PROBLEM :: Retype the lines beneath this one, from the first through the line containing "return np.array([(px - CX) / F * y, y, 0.0])". Pictures are left out.
>>>>
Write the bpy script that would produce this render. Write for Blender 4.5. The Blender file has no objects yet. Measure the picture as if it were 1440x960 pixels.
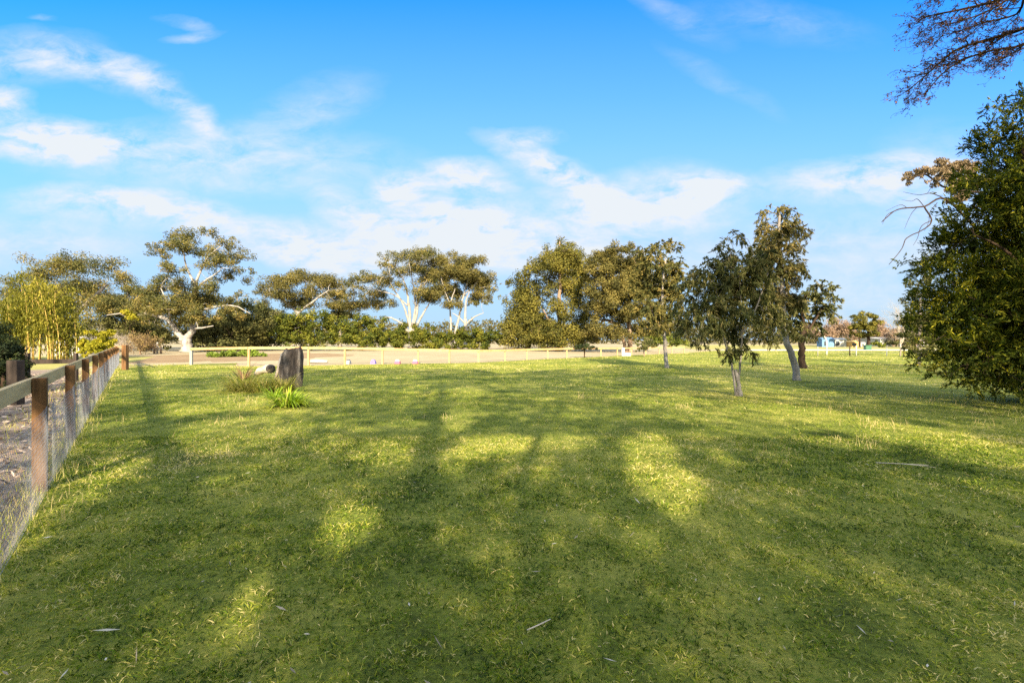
import bpy, math, random
import numpy as np
from mathutils import Vector, Matrix, noise as mnoise

sc = bpy.context.scene
COL = sc.collection
R = math.radians
F, CX, HY, CAMH = 680.0, 720.0, 478.0, 1.6
SUN_EL = R(27.0)
SUN_AZ = math.atan2(0.09, -1.0)            # sun stands behind the viewpoint
LX, LY = -0.0896, 0.996                     # ground direction shadows run in
TE = math.tan(SUN_EL)

def W(px, py, y):
    """a point of the place seen at (px,py) when it stands y metres away"""
    return np.array([(px - CX) / F * y, y, CAMH + (HY - py) / F * y])
def depth(py):
    return F * CAMH / (py - HY)
def G(px, py):
    y = depth(py)
    return np.array([(px - CX) / F * y, y, 0.0])

# ------------------------------------------------------------------ materials
def new_mat(name):
    m = bpy.data.materials.new(name)
    m.use_nodes = True
    nt = m.node_tree
    nt.nodes.clear()
    out = nt.nodes.new('ShaderNodeOutputMaterial')
    return m, nt, out
def ramp(nt, stops, interp='LINEAR'):
    r = nt.nodes.new('ShaderNodeValToRGB')
    el = r.color_ramp.elements
    r.color_ramp.interpolation = interp
    while len(el) < len(stops): el.new(0.5)
    for e, (p, c) in zip(el, stops):
        e.position = p
        e.color = (*c, 1)
    return r
def tex_noise(nt, scale, detail=4, rough=0.55, vec=None, dist=0.0):
    n = nt.nodes.new('ShaderNodeTexNoise')
    n.inputs['Scale'].default_value = scale
    n.inputs['Detail'].default_value = detail
    n.inputs['Roughness'].default_value = rough
    n.inputs['Distortion'].default_value = dist
    if vec is not None: nt.links.new(vec, n.inputs['Vector'])
    return n
def mapping(nt, src, scale=(1, 1, 1), loc=(0, 0, 0), rot=(0, 0, 0)):
    m = nt.nodes.new('ShaderNodeMapping')
    m.inputs['Scale'].default_value = scale
    m.inputs['Location'].default_value = loc
    m.inputs['Rotation'].default_value = rot
    nt.links.new(src, m.inputs['Vector'])
    return m.outputs[0]
def mix_rgb(nt, fac, a, b, mode='MIX'):
    m = nt.nodes.new('ShaderNodeMix')
    m.data_type = 'RGBA'; m.blend_type = mode
    for s, v in ((m.inputs[0], fac), (m.inputs[6], a), (m.inputs[7], b)):
        if hasattr(v, 'links'): nt.links.new(v, s)
        elif isinstance(v, (int, float)): s.default_value = v
        else: s.default_value = (*v, 1)
    return m.outputs[2]
def math_node(nt, op, a, b=None, clamp=False):
    m = nt.nodes.new('ShaderNodeMath'); m.operation = op; m.use_clamp = clamp
    for s, v in ((m.inputs[0], a), (m.inputs[1], b)):
        if v is None: continue
        if hasattr(v, 'links'): nt.links.new(v, s)
        else: s.default_value = v
    return m.outputs[0]

def mat_leaf(name, stops, transl=0.3, rough=0.6, spec=0.08):
    m, nt, out = new_mat(name)
    at = nt.nodes.new('ShaderNodeAttribute'); at.attribute_name = 'tint'
    rp = ramp(nt, stops)
    nt.links.new(at.outputs['Fac'], rp.inputs[0])
    p = nt.nodes.new('ShaderNodeBsdfPrincipled')
    p.inputs['Roughness'].default_value = rough
    p.inputs['Specular IOR Level'].default_value = spec
    nt.links.new(rp.outputs[0], p.inputs['Base Color'])
    t = nt.nodes.new('ShaderNodeBsdfTranslucent')
    hs = nt.nodes.new('ShaderNodeHueSaturation')
    hs.inputs['Saturation'].default_value = 1.15; hs.inputs['Value'].default_value = 1.3
    nt.links.new(rp.outputs[0], hs.inputs['Color'])
    nt.links.new(hs.outputs[0], t.inputs['Color'])
    mx = nt.nodes.new('ShaderNodeMixShader'); mx.inputs[0].default_value = transl
    nt.links.new(p.outputs[0], mx.inputs[1]); nt.links.new(t.outputs[0], mx.inputs[2])
    nt.links.new(mx.outputs[0], out.inputs[0])
    return m

def mat_noise(name, stops, scale=4.0, stretch=(1, 1, 1), rough=0.85, bump=0.0, detail=6, bscale=None, rot=(0, 0, 0)):
    m, nt, out = new_mat(name)
    tc = nt.nodes.new('ShaderNodeTexCoord')
    vec = mapping(nt, tc.outputs['Object'], stretch, rot=rot)
    n = tex_noise(nt, scale, detail, 0.6, vec)
    rp = ramp(nt, stops)
    nt.links.new(n.outputs['Fac'], rp.inputs[0])
    p = nt.nodes.new('ShaderNodeBsdfPrincipled')
    p.inputs['Roughness'].default_value = rough
    p.inputs['Specular IOR Level'].default_value = 0.2
    nt.links.new(rp.outputs[0], p.inputs['Base Color'])
    if bump:
        n2 = tex_noise(nt, bscale or scale * 2, 5, 0.6, vec)
        b = nt.nodes.new('ShaderNodeBump'); b.inputs['Strength'].default_value = bump
        b.inputs['Distance'].default_value = 0.02
        nt.links.new(n2.outputs['Fac'], b.inputs['Height'])
        nt.links.new(b.outputs[0], p.inputs['Normal'])
    nt.links.new(p.outputs[0], out.inputs[0])
    return m

M = {}
M['gum_leaf'] = mat_leaf('gum_leaf', [(0, (.038, .046, .018)), (.45, (.098, .100, .032)), (.8, (.185, .155, .046)), (1, (.27, .205, .065))])
M['gum_green'] = mat_leaf('gum_green', [(0, (.030, .038, .015)), (.5, (.070, .078, .027)), (1, (.15, .14, .045))])
M['gum_brown'] = mat_leaf('gum_brown', [(0, (.040, .042, .015)), (.45, (.103, .096, .030)), (1, (.215, .175, .050))])
M['conifer_leaf'] = mat_leaf('conifer_leaf', [(0, (.036, .042, .012)), (.5, (.105, .102, .023)), (1, (.225, .195, .040))])
M['hedge_leaf'] = mat_leaf('hedge_leaf', [(0, (.028, .042, .010)), (.5, (.080, .096, .015)), (1, (.19, .18, .025))])
M['hedge_far'] = mat_leaf('hedge_far', [(0, (.040, .055, .012)), (.5, (.10, .125, .020)), (1, (.21, .22, .045))])
M['bamboo_leaf'] = mat_leaf('bamboo_leaf', [(0, (.048, .058, .010)), (.5, (.120, .120, .017)), (1, (.27, .235, .035))])
M['yellow_leaf'] = mat_leaf('yellow_leaf', [(0, (.12, .13, .012)), (.5, (.25, .24, .022)), (1, (.42, .36, .04))])
M['acacia_leaf'] = mat_leaf('acacia_leaf', [(0, (.016, .028, .005)), (.5, (.040, .056, .006)), (.82, (.125, .135, .013)), (1, (.34, .31, .030))], .3)
M['dark_leaf'] = mat_leaf('dark_leaf', [(0, (.010, .016, .008)), (.6, (.026, .038, .014)), (1, (.06, .075, .025))], .15)
M['near_gum'] = mat_leaf('near_gum', [(0, (.028, .038, .015)), (.5, (.076, .086, .028)), (.85, (.175, .165, .058)), (1, (.26, .22, .10))], .3)
M['near_gum_brown'] = mat_leaf('near_gum_brown', [(0, (.034, .040, .015)), (.5, (.112, .108, .036)), (1, (.26, .20, .070))], .3)
M['olive_mass'] = mat_leaf('olive_mass', [(0, (.028, .034, .013)), (.5, (.075, .078, .026)), (1, (.15, .14, .045))], .2)
M['far_tree'] = mat_leaf('far_tree', [(0, (.040, .042, .018)), (1, (.125, .11, .045))], .2)
M['far_brown'] = mat_leaf('far_brown', [(0, (.15, .10, .068)), (1, (.34, .24, .165))], .2)
M['twig_brown'] = mat_leaf('twig_brown', [(0, (.10, .065, .03)), (.6, (.20, .14, .06)), (1, (.28, .22, .08))], .15)
M['bud_leaf'] = mat_leaf('bud_leaf', [(0, (.06, .026, .010)), (.6, (.17, .080, .030)), (1, (.32, .17, .06))], .2)
M['shade_leaf'] = mat_leaf('shade_leaf', [(0, (.02, .03, .012)), (1, (.09, .09, .03))], .08)
M['strap_leaf'] = mat_leaf('strap_leaf', [(0, (.05, .10, .012)), (.5, (.15, .25, .02)), (.88, (.34, .42, .04)), (1, (.50, .42, .14))], .35)
M['tussock'] = mat_leaf('tussock', [(0, (.035, .050, .010)), (.5, (.13, .145, .024)), (.85, (.36, .33, .07)), (1, (.50, .40, .16))], .25)
M['rust_leaf'] = mat_leaf('rust_leaf', [(0, (.20, .10, .05)), (1, (.42, .26, .14))], .25)
M['weed_leaf'] = mat_leaf('weed_leaf', [(0, (.09, .14, .02)), (1, (.22, .29, .05))], .3)
M['grass'] = mat_leaf('grass_blade', [(0, (.022, .048, .005)), (.26, (.115, .182, .012)), (.54, (.272, .292, .036)), (.78, (.44, .39, .12)), (1, (.60, .51, .26))], .35, .5, .15)
M['straw'] = mat_leaf('straw', [(0, (.28, .22, .09)), (1, (.55, .46, .24))], .3)
M['white_bark'] = mat_noise('white_bark', [(.30, (.10, .085, .07)), (.46, (.25, .23, .21)), (.75, (.33, .31, .285))], 2.6, (1, 1, .35), .8, .3)
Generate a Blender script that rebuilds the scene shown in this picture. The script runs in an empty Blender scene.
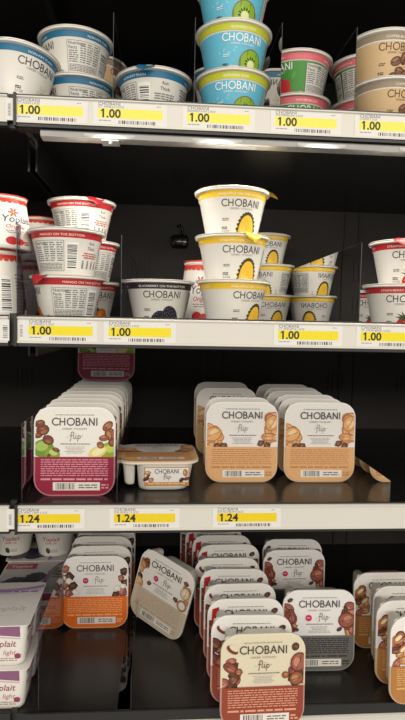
<<<<
SOLUTION TO THIS PROBLEM ::
Write the bpy script that would produce this render. Write for Blender 4.5. The Blender file has no objects yet. Measure the picture as if it were 1440x960 pixels.
import bpy, math, random
import numpy as np
from mathutils import Vector, Matrix, noise as mnoise

sc = bpy.context.scene
COL = sc.collection
R = math.radians
F, CX, HY, CAMH = 680.0, 720.0, 478.0, 1.6
SUN_EL = R(27.0)
SUN_AZ = math.atan2(0.09, -1.0)            # sun stands behind the viewpoint
LX, LY = -0.0896, 0.996                     # ground direction shadows run in
TE = math.tan(SUN_EL)

def W(px, py, y):
    """a point of the place seen at (px,py) when it stands y metres away"""
    return np.array([(px - CX) / F * y, y, CAMH + (HY - py) / F * y])
def depth(py):
    return F * CAMH / (py - HY)
def G(px, py):
    y = depth(py)
    return np.array([(px - CX) / F * y, y, 0.0])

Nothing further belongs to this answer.